The first step to having a great college interview? Relax. Most college interviews that are part of the admissions process are conducted with someone who has exactly two qualifications: (1) They graduated from that college, and (2) they volunteered. And that’s not the same as someone who will ultimately be in the room casting a vote to admit or deny.
Do those interviewers share their impressions of you with the committee? Sure. But that information—positive or negative—rarely reverses an admissions decision. It’s secondhand information gathered from one short conversation that likely took place in a coffee shop. Don’t blow it off. You might as well have a good showing and give yourself an edge, no matter how small. But your chances of making a great impression go up considerably when you stop worrying quite so much about making a great impression. Relax, be yourself, and have a mature, engaging conversation with an adult. That’s what a great college interview looks like.

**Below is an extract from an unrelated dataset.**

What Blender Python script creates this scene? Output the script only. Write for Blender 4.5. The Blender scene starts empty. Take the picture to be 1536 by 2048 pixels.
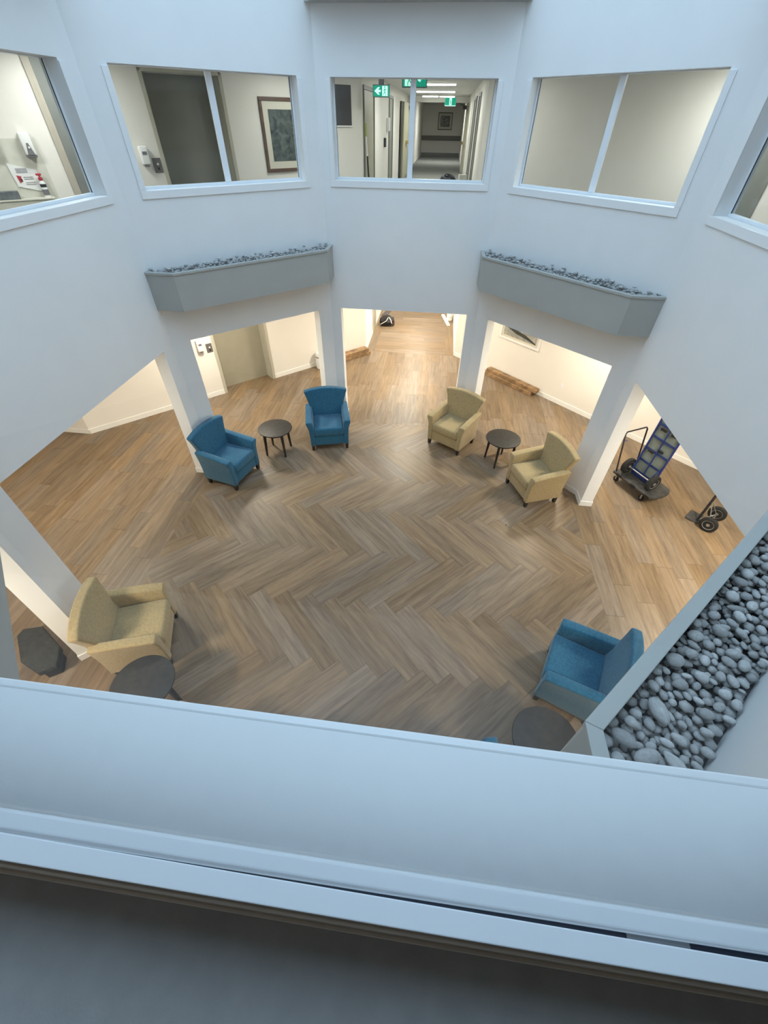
import bpy, bmesh, math, random
import numpy as np
from mathutils import Vector, Matrix
from mathutils.geometry import tessellate_polygon
C = bpy.context.scene.collection
SC = bpy.context.scene
rad = math.radians

# ------------------------------------------------------------------ camera
CAM = (0.5332, -3.8379, 4.5321); YAW, PITCH, ROLL, FPX = -6.1644, -43.7415, 0.956, 822.46
y_, p_, r_ = rad(YAW), rad(PITCH), rad(ROLL)
fw = Vector((math.sin(y_)*math.cos(p_), math.cos(y_)*math.cos(p_), math.sin(p_)))
rt = Vector((math.cos(y_), -math.sin(y_), 0)); up = rt.cross(fw)
rt2 = rt*math.cos(r_) + up*math.sin(r_); up2 = -rt*math.sin(r_) + up*math.cos(r_)
cd = bpy.data.cameras.new('camera'); cam = bpy.data.objects.new('camera', cd); C.objects.link(cam)
m = Matrix((rt2, up2, -fw)).transposed().to_4x4(); m.translation = CAM
cam.matrix_world = m
cd.sensor_fit = 'VERTICAL'; cd.sensor_height = 36; cd.sensor_width = 27; cd.lens = FPX/2048*36
cd.clip_start = .004; cd.clip_end = 200
SC.camera = cam

# ------------------------------------------------------------------ light and exposure
SC.view_settings.view_transform = 'Standard'; SC.view_settings.look = 'None'
SC.view_settings.gamma = 1; SC.view_settings.exposure = 0.0
try: SC.view_settings.use_curve_mapping = False
except Exception: pass
w = bpy.data.worlds.new('overcast_sky'); SC.world = w; w.use_nodes = True
bg = w.node_tree.nodes['Background']; bg.inputs[0].default_value = (.535, .745, 1.0, 1); bg.inputs[1].default_value = 4.35
SKY_Z = 11.0
def area(name, loc, size, power, col, sizey=None, rot=(0,0,0), portal=False, spread=180):
    l = bpy.data.lights.new(name, 'AREA'); l.energy = power; l.color = col; l.size = size
    if sizey: l.shape = 'RECTANGLE'; l.size_y = sizey
    l.spread = rad(spread)
    o = bpy.data.objects.new(name, l); C.objects.link(o); o.location = loc; o.rotation_euler = rot
    if portal: l.cycles.is_portal = True
    return o
area('skylight_portal', (0,0,SKY_Z), 6.5, 1, (1,1,1), 7.4, portal=True)
WARM = (1.0, .88, .725); NEUT = (1.0, .98, .94)
G = 2.36
for (x, y, p) in [(-4.6,0.2,33),(-3.3,3.3,42),(3.3,3.3,48),(4.7,0.0,62),(0.0,5.3,66),(0,8.2,70),(0,11.5,60),
                  (-3.3,-3.6,62),(3.3,-3.6,40),(-6.9,0.3,12),(6.9,.3,22)]:
    area('downlight_or_fill', (x,y,G), .45, p*2.0, WARM)
U2 = 5.14
for (x, y, p) in [(-5.0,1.2,18),(-4.3,2.9,11),(-1.7,5.2,8),(3.75,3.35,15),(5.2,1.4,14),(1.2,5.8,3),(0,5.6,12),(0,9,16),(0,12.7,20),(0,16.5,20),(.2,24.5,26),(-.6,-5.2,1.1)]:  # lamps down the corridor are added fill beside the real tubes
    area('downlight_or_fill', (x,y,U2), .45, p*2.6, NEUT)  # the dim last one is fill added in the front room for the inner sill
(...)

If you’d like more evidence that your interviewer isn’t a vetted, highly trained, voting representative of the admissions committee, see The Chronicle of Higher Education’s recent piece, “When Alumni Interviewers Screw Up, Things Get Weird.” There are plenty of alumni interviewers who do an admirable job for their schools (a few of them work with us as counselors at Collegewise!). But if yours doesn’t exactly represent all that you were hoping a representative of that school might, consider it bad luck, not necessarily a bad sign.